Advanced SEO with TF-IDF: What is TF-IDF, how will it help content optimization

How do search engines do what they do?

To first understand TF-IDF, let's look at how search engines fundamentally work.

Search engines have crawled and indexed all of the sites that make up the internet. When faced with a user query, how do they figure out which pages are most relevant?

The internet is a vast library with many websites and pages. How do search engines find this information?

They do this by using Information Retrieval principles, which is to find the most closely related document(site/web page) in the corpus(collection/internet).

When they crawl a site, they construct a model of the site content in n-dimensional space that represents what the site is all about. They do the same for the user’s search and construct a query model as points connected in this n-dimensional space.

How does a search engine determine content relevance? By looking at the site whose content model is in closest proximity to the user's query model. The closer the page is to the query in this n-dimensional space, the more relevant it is.

To be sure any mature search engine uses many factors such as authority, backlinks among many others to figure out rankings, but at a fundamental level, content is the real basis of determining relevance.

The closer your site's content model is to others that are close to the user's query, the better your chances of getting to the higher ranking.

One well known and most commonly used algorithm in Information Retrieval is TF-IDF. This algorithm forms the basis of most search engines.

What is TF-IDF?

At a simplistic level, it involves converting every site into a model represented by terms(words, a single word, phrases, etc) with a score attached to each term.

There are three parts to score calculation -

TF - Term Frequency

Term Frequency at a basic level is a count of how many times a term appears in any given document.

The essential thing to keep in mind here is that relevance does not increase proportionately with term frequency. A document with 10 occurrences of the term may be more relevant than one with just 1 occurrence, but it is not 10 times as relevant. Therefore it is rarely useful in its base form. That would just be a simple keyword count.

There are many ways to calculate term frequency -

Natural TF

Natural TF in mathematical notation

Where t is the number of times a term occurs in the document

Adjusted TF

Adjusted TF in mathematical notation

Where d is the number of terms in the document.

Logarithmic TF

Logarithmic TF in mathematical notation

Augmented TF

Augmented TF in mathematical notation

Where max(tf) is the most occuring term in the document

Log Average TF

Log Average TF in mathematical notation

If you are not familiar with the log function in math, its use is to essentially dampen the effect of a raw count.
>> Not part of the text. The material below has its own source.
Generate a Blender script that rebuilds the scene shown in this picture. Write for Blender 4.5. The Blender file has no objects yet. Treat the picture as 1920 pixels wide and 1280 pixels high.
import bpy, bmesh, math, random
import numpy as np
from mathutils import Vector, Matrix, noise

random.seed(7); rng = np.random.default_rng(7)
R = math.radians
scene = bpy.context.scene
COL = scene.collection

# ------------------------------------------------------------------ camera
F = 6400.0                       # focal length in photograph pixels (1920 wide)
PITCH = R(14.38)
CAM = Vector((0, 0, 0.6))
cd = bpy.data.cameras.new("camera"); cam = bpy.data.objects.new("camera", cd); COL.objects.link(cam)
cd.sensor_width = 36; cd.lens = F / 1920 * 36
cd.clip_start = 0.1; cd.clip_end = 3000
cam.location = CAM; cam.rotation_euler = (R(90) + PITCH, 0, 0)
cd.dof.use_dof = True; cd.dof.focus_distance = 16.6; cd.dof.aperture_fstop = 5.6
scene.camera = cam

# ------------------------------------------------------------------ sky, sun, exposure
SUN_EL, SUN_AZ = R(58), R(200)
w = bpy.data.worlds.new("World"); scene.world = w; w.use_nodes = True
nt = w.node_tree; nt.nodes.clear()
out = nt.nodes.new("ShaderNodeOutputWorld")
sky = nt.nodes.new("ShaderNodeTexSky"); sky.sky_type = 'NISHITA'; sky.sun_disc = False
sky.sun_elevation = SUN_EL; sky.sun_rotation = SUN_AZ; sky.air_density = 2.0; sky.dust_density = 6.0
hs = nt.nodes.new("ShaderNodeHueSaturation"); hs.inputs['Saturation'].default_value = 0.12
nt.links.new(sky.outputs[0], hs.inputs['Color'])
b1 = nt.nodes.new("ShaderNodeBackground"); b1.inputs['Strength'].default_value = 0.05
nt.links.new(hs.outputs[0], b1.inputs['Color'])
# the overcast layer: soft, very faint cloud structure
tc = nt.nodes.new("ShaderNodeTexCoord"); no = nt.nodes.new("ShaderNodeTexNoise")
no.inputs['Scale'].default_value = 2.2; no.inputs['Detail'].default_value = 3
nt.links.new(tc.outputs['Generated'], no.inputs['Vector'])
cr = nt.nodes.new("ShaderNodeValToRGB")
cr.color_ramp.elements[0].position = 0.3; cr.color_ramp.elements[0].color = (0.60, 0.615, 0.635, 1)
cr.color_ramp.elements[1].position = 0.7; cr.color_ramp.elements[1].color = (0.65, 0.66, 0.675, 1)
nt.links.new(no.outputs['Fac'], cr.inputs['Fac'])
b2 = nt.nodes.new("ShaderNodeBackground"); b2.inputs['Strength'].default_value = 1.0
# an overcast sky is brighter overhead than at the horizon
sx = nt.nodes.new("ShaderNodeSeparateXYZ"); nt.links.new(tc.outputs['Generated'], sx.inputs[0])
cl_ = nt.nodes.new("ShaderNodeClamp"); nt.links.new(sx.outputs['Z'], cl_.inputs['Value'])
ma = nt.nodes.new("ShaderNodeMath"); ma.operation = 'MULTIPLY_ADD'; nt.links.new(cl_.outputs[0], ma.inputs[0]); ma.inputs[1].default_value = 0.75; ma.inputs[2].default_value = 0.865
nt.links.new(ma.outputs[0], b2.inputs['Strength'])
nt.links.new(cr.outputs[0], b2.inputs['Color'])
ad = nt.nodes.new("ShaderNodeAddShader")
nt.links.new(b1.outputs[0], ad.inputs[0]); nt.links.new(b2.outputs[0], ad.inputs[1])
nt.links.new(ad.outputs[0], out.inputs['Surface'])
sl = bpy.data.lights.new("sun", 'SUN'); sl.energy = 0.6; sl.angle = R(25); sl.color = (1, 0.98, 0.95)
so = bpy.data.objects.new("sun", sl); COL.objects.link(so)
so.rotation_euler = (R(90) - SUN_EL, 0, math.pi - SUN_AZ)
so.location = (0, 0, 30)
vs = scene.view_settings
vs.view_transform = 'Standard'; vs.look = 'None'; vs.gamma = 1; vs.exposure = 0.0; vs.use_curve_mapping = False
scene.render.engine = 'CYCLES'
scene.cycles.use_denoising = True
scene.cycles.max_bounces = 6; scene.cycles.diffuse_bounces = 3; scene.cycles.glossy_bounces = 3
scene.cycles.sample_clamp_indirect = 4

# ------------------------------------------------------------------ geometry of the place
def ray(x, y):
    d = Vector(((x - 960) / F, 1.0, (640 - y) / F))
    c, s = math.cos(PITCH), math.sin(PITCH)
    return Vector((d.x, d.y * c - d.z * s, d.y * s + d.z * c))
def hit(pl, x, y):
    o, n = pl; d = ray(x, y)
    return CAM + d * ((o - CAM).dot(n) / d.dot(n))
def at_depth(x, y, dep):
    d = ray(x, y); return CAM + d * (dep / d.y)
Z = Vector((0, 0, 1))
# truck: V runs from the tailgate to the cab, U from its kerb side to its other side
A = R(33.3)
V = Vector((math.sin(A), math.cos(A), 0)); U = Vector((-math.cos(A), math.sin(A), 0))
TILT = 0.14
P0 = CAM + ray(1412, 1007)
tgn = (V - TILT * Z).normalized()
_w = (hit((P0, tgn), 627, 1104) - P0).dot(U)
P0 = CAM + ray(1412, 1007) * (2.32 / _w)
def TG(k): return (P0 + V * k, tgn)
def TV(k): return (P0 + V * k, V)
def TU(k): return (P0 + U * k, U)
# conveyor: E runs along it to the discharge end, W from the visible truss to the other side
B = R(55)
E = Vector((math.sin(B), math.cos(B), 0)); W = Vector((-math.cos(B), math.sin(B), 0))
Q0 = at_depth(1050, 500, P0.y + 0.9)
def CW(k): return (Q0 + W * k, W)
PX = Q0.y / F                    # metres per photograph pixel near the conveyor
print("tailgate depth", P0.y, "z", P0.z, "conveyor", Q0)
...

As an example log(1) = 1, log(10) = 2 and so on.

DF - Document Frequency

Document Frequency is a count of how many times that term appears in the set of documents - in the entire corpus and for our purpose in the entire internet

It is usually calculated as

Document Frequency in mathematical notation

Where df is the number of documents that contain the term and N is the total number of documents in the corpus or collection.

In Information Retrieval, the idea is that a term that occurs too often in the entire collection is not as important as one that occurs less frequently. And therefore, the inverse of the document frequency is more important.

IDF - Inverse Document Frequency

Again for this there are many flavors you can use

Log IDF

Log IDF in mathematical notation

Smooth IDF

Smooth IDF in mathematical notation

Probabilistic IDF

Probabilistic IDF in mathematical notation

So in simplest terms

TF-IDF = TF multiplied by IDF

Normalization

These are operations done to the scores to cancel out effects of document length. Long and short documents which are both in proximity to the user content model can then have similar weights.

Commonly used ones are cosine equivalent, pivoted unique and byte size. The math behind these is fairly complex, and therefore we won’t go into explaining that here.

Every search engine out there uses one flavor each for the three parts above - one method to calculate TF, another for IDF and a third one for normalization.

Seems straight forward enough, so where is the catch?

Using one of each of the three components- term frequency, inverse document frequency and normalization, you could calculate the scores and be on your way, so where is the catch?

Well to get accurate calculations for IDF, your corpus needs to be the entire internet. You would have to crawl all the sites and store all their models internally and then serve up the scores.

Since most of us aren't in the business of being search engines, how do we get around this?

What you can do instead is reverse-engineer what a search engine does and use the sites it thinks are important. Again, there are many ranking factors, but at the end of the day, content is the essential factor.

It stands to reason that sites in the top of the ranking should have content that is already relevant to the search query.

What we do is find these terms and calculate their scores using a formula based on the three components above and then compare them to your site's content and scores.

How does this help me?

Based on the scores we make a recommendation; give you data that you can use immediately to improve your rankings.

Use our algorithm to uncover terms you may have missed entirely, terms that you haven't used as often as well as terms that you may have overused which could lead to an overuse penalty.

TF IDF is a simplistic algorithm theorized in the 70s, and technology has come a long, long way since. However, it is a fundamental Information Retrieval theory on which other algorithms are built.

The algorithm we use is a TF-IDF variation at heart, but we have used other information retrieval principles, added a proprietary method of weighting and refined it to be a better reverse engineering substitute than basic Term Frequency/Weighted Document Frequency algorithms.